:: Written task ::
Copy each line of the entries beneath that contains the word "pixels".

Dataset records
--*--

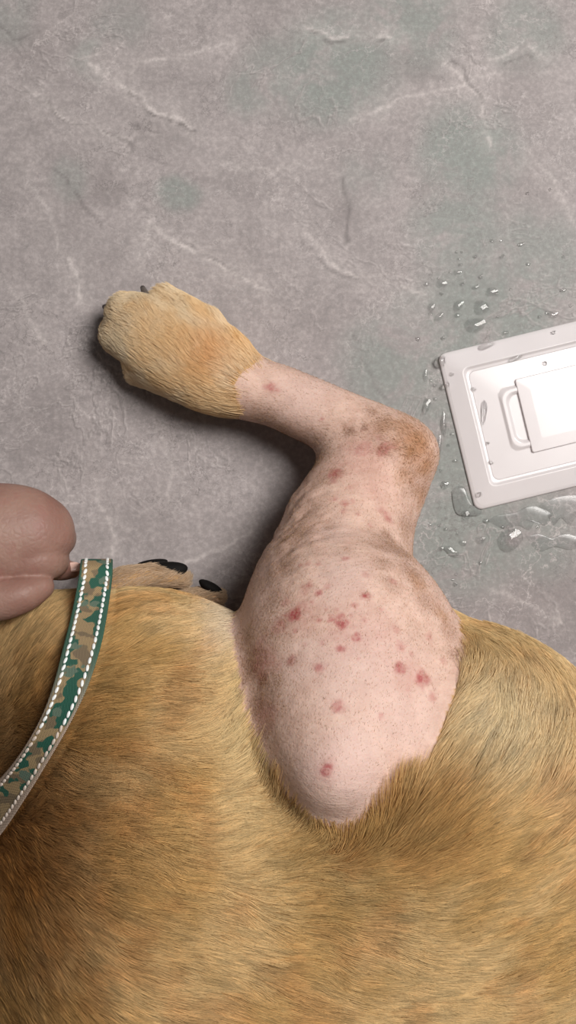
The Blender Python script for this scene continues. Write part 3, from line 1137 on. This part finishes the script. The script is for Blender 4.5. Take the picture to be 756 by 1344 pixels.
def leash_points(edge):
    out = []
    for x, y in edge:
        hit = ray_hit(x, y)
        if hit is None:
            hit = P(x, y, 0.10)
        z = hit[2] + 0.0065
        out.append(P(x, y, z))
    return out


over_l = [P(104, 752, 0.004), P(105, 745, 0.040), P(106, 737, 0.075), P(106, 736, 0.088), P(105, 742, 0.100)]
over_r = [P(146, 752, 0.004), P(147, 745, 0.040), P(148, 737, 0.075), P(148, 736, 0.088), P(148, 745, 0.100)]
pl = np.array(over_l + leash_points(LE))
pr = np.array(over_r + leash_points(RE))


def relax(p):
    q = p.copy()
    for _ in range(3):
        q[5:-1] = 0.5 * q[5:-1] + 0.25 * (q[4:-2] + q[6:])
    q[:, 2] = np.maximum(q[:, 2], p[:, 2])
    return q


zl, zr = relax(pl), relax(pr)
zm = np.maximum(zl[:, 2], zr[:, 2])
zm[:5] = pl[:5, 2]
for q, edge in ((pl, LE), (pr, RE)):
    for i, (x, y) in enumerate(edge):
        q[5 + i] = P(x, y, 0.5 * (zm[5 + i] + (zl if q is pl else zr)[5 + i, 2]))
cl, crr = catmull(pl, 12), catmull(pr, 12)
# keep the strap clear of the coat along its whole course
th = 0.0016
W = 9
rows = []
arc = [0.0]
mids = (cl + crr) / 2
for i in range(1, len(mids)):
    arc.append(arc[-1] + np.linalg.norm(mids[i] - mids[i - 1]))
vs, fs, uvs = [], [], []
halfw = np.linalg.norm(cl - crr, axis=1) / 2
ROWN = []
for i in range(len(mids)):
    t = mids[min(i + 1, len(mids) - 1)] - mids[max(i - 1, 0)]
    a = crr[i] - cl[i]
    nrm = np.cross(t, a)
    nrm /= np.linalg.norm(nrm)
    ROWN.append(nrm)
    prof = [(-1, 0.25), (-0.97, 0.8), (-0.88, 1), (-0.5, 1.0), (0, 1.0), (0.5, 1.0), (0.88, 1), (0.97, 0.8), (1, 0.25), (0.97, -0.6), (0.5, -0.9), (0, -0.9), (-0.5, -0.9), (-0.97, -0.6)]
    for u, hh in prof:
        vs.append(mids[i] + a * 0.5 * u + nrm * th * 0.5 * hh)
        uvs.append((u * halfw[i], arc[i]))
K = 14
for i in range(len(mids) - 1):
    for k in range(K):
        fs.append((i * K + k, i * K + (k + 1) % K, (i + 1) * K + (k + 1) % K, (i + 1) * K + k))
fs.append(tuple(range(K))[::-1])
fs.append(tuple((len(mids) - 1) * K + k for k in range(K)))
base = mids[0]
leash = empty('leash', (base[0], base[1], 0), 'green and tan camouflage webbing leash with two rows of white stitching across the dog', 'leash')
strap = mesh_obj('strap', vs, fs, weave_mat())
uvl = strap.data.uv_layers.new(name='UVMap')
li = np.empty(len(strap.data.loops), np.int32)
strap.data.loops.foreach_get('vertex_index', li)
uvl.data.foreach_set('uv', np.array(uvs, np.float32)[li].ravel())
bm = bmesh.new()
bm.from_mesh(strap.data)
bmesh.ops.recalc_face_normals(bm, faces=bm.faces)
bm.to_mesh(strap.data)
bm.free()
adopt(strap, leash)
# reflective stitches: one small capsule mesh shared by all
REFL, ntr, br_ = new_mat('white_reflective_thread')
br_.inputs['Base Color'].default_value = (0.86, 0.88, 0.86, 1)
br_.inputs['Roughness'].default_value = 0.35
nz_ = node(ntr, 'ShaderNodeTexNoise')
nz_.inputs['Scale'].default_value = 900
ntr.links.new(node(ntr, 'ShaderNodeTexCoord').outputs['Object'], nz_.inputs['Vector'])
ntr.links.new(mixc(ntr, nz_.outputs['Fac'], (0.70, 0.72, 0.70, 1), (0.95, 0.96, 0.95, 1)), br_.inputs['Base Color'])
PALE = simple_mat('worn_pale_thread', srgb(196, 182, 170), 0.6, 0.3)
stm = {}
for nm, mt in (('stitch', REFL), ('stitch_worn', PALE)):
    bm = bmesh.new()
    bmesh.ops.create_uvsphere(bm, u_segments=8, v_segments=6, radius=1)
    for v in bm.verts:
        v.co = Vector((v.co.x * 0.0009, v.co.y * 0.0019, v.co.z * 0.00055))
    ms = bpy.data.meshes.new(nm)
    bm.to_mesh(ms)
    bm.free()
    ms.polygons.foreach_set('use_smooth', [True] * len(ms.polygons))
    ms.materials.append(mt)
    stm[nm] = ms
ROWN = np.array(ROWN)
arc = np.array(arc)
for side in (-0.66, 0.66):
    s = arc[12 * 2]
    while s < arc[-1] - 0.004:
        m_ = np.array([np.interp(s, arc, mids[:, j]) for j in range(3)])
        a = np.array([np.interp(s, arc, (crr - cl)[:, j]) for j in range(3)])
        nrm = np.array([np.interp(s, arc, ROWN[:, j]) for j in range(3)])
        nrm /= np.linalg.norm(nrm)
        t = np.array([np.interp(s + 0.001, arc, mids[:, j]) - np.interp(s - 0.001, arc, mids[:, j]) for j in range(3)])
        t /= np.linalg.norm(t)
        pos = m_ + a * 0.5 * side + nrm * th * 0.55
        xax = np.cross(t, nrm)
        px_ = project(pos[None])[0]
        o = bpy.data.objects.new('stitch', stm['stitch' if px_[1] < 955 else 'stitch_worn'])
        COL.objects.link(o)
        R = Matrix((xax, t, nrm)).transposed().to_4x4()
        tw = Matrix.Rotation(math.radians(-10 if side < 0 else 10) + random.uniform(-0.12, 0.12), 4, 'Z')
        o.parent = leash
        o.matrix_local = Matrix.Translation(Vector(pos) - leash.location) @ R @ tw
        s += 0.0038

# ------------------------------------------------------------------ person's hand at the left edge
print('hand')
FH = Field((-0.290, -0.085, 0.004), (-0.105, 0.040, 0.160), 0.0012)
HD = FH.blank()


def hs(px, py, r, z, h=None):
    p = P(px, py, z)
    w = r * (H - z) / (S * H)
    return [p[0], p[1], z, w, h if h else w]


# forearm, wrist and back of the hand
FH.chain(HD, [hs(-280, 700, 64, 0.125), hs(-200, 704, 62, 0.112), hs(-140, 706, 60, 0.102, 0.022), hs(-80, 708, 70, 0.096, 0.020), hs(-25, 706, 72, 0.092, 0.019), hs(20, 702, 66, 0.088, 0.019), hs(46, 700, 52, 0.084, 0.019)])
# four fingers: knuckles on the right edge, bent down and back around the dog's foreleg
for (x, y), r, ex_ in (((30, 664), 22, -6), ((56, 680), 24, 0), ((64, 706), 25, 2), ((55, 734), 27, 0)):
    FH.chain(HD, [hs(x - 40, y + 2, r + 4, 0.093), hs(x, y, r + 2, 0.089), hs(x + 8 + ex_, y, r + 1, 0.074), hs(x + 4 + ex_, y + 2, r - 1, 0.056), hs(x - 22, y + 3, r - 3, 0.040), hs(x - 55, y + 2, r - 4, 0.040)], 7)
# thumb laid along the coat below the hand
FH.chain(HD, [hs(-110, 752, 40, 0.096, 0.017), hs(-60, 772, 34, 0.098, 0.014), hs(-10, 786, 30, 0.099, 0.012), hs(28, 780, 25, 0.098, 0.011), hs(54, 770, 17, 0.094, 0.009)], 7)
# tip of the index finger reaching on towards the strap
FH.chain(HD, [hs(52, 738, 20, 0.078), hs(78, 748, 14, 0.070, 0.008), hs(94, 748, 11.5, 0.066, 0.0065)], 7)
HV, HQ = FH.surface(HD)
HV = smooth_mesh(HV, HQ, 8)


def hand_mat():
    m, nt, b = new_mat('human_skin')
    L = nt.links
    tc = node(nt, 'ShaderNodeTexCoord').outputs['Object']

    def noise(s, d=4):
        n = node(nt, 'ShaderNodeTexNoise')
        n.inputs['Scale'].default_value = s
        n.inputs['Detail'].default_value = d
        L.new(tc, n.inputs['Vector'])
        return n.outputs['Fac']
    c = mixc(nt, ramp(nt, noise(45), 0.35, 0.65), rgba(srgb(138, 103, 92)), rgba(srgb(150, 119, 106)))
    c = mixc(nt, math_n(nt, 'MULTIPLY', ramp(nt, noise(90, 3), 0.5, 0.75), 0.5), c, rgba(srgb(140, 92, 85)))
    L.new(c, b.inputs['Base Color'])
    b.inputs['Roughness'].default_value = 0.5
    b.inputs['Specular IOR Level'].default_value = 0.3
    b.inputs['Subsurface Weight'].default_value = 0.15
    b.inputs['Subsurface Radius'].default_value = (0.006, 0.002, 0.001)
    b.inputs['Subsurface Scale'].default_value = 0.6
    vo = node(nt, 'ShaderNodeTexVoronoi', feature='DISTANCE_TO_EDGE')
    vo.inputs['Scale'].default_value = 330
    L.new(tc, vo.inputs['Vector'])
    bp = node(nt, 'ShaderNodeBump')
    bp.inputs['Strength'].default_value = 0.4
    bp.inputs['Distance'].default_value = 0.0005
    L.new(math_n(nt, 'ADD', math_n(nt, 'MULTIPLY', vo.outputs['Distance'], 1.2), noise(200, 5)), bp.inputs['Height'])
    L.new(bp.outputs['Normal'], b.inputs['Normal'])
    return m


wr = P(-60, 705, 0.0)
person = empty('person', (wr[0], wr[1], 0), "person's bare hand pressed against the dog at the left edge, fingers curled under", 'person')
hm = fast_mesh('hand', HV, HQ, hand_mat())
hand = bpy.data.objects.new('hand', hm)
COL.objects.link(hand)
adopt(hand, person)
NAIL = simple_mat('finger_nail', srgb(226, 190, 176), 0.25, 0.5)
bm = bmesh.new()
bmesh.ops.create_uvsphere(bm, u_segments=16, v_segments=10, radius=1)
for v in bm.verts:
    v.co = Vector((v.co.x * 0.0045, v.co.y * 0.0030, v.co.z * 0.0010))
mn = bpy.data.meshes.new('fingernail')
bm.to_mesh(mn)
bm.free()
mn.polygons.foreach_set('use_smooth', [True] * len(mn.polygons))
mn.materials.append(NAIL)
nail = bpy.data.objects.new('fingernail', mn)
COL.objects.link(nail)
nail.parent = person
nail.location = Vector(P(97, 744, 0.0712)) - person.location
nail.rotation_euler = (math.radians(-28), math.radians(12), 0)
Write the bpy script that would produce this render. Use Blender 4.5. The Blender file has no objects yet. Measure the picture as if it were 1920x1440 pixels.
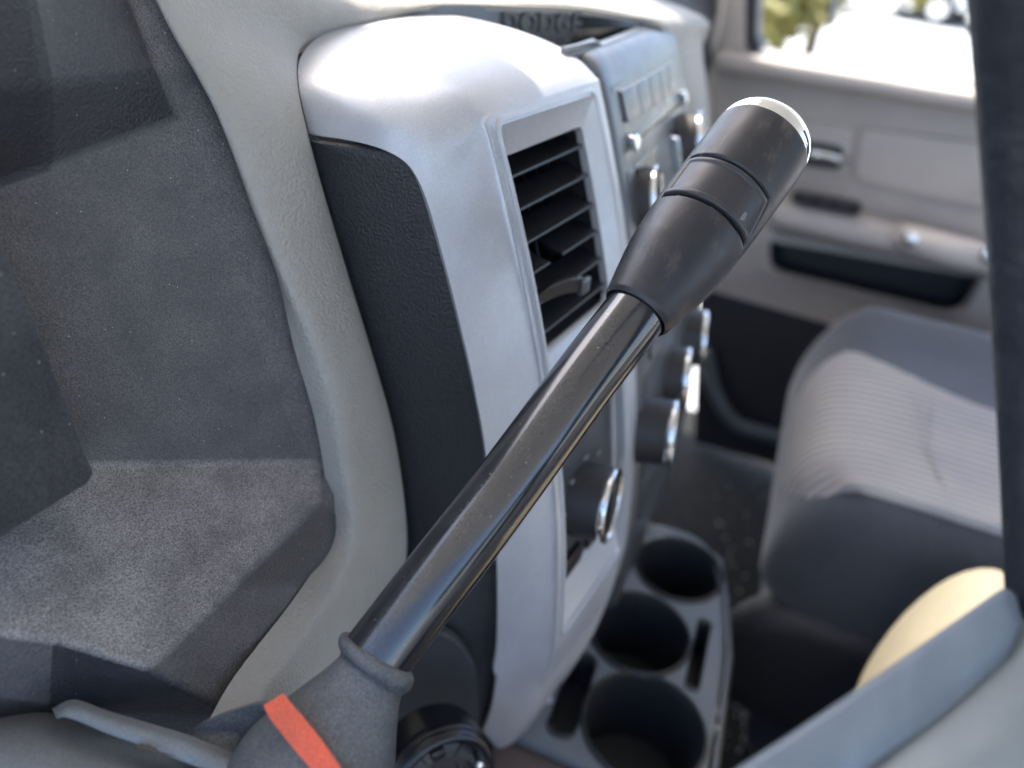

--*--

:: Problem solution ::
The Blender Python script for this scene continues. Write part 3, from line 1137 on. This part finishes the script. The script is for Blender 4.5. Take the picture to be 756 by 1344 pixels.
Write the bpy script that would produce this render. Use Blender 4.5. The Blender file has no objects yet. Measure the picture as if it were 1920x1440 pixels.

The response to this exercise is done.